## GOAL:
Return all lines that include the string "Blender".

Scene modeling code data
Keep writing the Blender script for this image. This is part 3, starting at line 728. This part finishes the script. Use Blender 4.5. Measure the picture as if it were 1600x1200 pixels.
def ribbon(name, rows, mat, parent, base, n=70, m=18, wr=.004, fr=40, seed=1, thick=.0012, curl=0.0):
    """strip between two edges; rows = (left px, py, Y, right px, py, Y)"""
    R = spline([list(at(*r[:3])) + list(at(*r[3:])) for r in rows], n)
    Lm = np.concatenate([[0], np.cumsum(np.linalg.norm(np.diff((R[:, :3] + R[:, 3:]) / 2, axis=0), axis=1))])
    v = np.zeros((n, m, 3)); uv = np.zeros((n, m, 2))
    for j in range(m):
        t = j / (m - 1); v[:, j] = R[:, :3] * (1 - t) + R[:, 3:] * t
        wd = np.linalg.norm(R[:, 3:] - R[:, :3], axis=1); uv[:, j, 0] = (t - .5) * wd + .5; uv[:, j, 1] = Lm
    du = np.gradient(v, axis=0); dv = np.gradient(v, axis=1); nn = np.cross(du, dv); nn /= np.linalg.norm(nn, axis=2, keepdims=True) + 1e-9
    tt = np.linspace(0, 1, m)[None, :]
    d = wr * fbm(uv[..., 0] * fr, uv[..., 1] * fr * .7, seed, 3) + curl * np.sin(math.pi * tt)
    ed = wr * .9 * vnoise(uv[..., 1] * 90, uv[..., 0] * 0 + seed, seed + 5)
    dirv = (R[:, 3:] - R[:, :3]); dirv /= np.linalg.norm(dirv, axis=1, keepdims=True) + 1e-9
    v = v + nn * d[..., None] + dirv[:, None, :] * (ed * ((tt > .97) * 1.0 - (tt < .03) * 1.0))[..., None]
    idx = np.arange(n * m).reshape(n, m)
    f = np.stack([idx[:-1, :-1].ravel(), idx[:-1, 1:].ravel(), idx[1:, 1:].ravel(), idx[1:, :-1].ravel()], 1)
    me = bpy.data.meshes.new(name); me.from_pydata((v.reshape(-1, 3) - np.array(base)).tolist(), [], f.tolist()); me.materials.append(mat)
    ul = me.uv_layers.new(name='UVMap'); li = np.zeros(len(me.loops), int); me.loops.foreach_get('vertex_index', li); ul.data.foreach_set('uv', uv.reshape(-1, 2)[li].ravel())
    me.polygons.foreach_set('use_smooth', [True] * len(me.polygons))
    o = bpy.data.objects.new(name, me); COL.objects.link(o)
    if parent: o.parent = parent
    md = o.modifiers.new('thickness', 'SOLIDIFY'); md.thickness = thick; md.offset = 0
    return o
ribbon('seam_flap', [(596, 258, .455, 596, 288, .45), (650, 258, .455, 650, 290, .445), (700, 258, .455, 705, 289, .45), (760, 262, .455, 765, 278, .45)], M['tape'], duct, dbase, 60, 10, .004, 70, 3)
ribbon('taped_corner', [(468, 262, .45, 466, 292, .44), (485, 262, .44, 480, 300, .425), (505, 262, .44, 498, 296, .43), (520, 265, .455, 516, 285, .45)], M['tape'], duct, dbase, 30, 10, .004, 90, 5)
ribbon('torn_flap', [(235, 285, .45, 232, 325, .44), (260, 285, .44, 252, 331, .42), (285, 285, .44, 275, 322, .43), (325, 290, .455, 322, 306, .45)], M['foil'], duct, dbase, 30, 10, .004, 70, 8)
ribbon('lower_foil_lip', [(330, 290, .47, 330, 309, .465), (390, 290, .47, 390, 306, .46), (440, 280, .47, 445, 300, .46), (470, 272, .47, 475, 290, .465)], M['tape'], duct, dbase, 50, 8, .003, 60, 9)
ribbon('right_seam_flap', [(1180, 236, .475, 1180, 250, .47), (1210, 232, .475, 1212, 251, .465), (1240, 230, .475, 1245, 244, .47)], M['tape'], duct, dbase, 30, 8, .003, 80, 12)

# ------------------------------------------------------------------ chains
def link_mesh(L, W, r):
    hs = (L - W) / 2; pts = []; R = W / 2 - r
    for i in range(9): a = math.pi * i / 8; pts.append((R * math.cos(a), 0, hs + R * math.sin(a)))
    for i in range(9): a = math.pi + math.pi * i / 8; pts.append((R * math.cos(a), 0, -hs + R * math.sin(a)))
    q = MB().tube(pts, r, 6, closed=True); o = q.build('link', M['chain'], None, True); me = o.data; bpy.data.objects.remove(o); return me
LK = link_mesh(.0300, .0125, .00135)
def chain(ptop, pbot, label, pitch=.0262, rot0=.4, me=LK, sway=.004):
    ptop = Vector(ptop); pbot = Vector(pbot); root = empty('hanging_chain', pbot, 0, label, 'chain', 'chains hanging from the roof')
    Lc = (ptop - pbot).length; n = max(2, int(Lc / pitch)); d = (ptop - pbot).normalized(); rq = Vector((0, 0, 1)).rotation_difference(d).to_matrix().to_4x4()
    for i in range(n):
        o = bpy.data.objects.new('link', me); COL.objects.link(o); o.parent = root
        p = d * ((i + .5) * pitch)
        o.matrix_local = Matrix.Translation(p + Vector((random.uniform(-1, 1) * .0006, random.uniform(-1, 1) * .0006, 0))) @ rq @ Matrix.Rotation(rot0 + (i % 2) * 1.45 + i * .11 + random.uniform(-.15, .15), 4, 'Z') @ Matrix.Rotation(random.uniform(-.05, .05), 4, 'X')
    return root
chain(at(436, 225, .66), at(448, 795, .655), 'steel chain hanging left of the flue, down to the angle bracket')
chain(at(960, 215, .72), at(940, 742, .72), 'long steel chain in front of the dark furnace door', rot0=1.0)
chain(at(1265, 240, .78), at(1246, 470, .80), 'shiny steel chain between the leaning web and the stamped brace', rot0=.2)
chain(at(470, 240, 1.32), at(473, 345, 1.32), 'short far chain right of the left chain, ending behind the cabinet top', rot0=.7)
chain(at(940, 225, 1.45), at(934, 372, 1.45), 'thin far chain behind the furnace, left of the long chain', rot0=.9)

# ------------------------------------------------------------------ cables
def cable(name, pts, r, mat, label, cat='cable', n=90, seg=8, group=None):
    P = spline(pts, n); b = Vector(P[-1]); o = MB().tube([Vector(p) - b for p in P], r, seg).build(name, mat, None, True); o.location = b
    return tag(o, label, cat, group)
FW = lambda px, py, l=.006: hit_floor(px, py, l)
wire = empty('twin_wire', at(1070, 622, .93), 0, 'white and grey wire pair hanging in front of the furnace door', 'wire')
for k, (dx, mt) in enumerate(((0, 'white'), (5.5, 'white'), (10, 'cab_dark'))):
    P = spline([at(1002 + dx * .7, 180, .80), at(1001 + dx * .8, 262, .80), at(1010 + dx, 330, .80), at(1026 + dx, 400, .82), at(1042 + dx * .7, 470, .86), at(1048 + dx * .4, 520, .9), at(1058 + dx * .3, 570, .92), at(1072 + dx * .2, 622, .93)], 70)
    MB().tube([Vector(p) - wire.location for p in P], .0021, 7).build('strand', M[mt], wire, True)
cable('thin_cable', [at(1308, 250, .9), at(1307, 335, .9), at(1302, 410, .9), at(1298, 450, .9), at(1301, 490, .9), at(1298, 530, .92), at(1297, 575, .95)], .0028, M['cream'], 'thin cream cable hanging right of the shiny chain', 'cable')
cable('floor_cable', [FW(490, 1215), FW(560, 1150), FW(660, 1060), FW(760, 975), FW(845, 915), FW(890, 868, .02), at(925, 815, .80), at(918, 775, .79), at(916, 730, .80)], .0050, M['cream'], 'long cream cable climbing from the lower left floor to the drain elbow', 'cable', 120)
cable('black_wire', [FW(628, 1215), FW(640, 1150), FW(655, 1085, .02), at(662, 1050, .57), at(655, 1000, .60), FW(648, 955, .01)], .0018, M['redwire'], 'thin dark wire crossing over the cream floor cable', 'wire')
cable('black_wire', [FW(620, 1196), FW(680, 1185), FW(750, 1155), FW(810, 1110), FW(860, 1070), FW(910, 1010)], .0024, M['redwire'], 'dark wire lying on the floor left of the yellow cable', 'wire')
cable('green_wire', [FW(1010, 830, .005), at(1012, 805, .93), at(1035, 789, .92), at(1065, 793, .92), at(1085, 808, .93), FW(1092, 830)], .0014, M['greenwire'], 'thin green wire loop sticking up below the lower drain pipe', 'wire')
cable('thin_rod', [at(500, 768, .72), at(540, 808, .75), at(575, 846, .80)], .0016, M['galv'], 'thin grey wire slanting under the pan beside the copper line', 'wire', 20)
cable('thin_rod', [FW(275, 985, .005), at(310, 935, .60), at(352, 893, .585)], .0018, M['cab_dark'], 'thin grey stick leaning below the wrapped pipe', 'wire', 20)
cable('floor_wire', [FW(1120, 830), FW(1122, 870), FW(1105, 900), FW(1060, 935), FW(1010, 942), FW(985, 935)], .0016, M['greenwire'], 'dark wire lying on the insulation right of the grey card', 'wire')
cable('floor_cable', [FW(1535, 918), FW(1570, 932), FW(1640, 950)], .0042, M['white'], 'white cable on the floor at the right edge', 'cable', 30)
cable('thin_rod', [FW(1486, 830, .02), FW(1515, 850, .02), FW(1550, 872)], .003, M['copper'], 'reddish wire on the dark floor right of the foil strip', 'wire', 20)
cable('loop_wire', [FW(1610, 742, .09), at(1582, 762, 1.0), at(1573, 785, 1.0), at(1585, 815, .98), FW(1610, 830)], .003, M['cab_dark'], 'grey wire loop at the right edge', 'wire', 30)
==
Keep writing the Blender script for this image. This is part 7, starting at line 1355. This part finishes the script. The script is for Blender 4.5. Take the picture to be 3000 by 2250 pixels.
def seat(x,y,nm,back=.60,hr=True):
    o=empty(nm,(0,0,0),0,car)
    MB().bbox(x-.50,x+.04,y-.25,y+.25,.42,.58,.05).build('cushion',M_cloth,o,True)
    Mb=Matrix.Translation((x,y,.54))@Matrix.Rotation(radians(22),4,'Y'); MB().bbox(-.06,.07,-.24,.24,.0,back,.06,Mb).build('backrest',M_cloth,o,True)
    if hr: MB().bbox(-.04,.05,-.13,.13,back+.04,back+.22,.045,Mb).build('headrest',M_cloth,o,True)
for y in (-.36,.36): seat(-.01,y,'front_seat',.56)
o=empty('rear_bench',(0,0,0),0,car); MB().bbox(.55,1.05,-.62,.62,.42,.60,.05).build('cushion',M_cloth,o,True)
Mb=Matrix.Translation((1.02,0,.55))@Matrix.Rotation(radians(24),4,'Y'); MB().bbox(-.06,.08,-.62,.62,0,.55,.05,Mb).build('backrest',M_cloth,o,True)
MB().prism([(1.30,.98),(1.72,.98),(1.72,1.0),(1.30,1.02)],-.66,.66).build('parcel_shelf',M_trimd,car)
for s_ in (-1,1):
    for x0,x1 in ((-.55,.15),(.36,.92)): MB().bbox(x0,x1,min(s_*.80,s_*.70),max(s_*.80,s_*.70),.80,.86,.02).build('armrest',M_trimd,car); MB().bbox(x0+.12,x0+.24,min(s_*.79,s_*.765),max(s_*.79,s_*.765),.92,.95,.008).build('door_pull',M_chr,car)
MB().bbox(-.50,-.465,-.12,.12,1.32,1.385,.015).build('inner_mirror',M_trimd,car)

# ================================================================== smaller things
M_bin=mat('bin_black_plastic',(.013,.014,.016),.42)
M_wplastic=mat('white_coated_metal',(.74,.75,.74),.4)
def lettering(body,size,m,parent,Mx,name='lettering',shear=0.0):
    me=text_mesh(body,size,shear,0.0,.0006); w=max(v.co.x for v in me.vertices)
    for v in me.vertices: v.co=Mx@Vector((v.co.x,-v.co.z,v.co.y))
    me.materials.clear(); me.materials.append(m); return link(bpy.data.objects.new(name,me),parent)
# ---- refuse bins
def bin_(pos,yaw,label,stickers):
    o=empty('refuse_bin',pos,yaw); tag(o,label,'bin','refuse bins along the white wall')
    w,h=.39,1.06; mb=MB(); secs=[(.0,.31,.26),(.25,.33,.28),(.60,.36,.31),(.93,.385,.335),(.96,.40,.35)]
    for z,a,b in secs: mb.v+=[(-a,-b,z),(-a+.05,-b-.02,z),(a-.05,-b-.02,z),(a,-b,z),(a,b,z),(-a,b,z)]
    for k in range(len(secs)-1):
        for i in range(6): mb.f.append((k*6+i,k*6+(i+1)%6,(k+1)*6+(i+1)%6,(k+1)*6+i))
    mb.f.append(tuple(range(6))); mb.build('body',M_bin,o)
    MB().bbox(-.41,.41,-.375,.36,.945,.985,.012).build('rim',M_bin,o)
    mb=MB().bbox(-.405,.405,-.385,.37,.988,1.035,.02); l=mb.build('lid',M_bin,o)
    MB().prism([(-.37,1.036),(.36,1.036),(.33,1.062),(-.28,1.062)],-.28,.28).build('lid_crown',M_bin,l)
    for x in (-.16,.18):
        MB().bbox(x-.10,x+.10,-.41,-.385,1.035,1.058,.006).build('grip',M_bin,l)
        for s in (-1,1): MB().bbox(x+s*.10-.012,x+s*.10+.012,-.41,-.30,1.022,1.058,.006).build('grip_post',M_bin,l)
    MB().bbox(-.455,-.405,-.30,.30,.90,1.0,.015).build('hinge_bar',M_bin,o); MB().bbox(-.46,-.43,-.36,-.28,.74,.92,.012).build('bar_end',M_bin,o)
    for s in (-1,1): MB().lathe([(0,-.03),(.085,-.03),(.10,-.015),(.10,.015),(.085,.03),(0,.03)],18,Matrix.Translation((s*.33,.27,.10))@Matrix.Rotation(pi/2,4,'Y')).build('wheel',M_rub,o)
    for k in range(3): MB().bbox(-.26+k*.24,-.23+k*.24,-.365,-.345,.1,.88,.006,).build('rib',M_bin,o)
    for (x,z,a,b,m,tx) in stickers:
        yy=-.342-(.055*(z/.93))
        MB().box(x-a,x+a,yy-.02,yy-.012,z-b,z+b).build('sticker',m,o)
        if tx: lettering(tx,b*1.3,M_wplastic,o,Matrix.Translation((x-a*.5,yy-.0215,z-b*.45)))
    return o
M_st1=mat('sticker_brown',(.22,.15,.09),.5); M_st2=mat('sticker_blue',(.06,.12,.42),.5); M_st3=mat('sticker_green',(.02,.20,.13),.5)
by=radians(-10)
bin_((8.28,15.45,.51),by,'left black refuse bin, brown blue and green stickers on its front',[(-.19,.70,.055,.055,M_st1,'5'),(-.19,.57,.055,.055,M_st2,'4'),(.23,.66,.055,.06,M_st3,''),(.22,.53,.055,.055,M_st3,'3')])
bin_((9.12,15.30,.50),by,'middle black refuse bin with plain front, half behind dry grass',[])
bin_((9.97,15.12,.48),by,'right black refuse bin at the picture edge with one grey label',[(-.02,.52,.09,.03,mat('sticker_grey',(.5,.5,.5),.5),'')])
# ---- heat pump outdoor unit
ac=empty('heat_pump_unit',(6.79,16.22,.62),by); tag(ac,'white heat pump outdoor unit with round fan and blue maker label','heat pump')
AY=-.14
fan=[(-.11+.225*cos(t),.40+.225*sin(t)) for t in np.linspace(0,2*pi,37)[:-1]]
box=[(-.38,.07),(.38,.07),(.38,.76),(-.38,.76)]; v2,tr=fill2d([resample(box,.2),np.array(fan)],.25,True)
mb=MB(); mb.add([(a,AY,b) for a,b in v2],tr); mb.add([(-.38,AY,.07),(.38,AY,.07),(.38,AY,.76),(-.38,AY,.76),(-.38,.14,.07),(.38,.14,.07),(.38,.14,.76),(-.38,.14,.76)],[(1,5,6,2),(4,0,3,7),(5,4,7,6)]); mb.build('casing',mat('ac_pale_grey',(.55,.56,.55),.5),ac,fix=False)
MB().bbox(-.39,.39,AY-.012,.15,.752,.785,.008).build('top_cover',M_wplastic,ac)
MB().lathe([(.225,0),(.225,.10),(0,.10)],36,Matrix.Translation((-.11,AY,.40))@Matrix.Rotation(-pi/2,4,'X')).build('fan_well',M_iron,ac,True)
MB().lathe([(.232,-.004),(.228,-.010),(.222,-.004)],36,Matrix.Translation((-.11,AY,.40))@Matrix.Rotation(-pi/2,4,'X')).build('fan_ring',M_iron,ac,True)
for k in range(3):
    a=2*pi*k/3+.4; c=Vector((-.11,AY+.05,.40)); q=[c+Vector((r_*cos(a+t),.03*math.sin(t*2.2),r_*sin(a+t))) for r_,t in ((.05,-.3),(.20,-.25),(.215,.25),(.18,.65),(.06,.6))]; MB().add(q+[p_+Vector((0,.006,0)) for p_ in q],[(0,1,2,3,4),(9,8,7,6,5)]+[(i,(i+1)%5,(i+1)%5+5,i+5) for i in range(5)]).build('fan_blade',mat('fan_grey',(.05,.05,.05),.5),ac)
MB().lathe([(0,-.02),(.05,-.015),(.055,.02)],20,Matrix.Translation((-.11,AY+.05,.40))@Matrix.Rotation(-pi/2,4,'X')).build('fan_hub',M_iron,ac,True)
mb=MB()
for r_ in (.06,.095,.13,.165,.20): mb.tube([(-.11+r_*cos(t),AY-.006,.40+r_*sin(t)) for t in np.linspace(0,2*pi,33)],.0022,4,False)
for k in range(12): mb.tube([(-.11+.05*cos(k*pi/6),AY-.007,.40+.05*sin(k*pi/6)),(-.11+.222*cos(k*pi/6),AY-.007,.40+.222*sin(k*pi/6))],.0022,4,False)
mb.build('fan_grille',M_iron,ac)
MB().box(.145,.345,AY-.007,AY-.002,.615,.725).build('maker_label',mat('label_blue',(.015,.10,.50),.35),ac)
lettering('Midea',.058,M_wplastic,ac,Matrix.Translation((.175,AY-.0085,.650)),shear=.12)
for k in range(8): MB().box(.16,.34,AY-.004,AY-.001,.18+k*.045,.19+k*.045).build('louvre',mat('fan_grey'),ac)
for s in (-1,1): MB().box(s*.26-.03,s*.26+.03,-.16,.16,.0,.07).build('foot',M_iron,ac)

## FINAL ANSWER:
Keep writing the Blender script for this image. This is part 3, starting at line 728. This part finishes the script. Use Blender 4.5. Measure the picture as if it were 1600x1200 pixels.
Keep writing the Blender script for this image. This is part 7, starting at line 1355. This part finishes the script. The script is for Blender 4.5. Take the picture to be 3000 by 2250 pixels.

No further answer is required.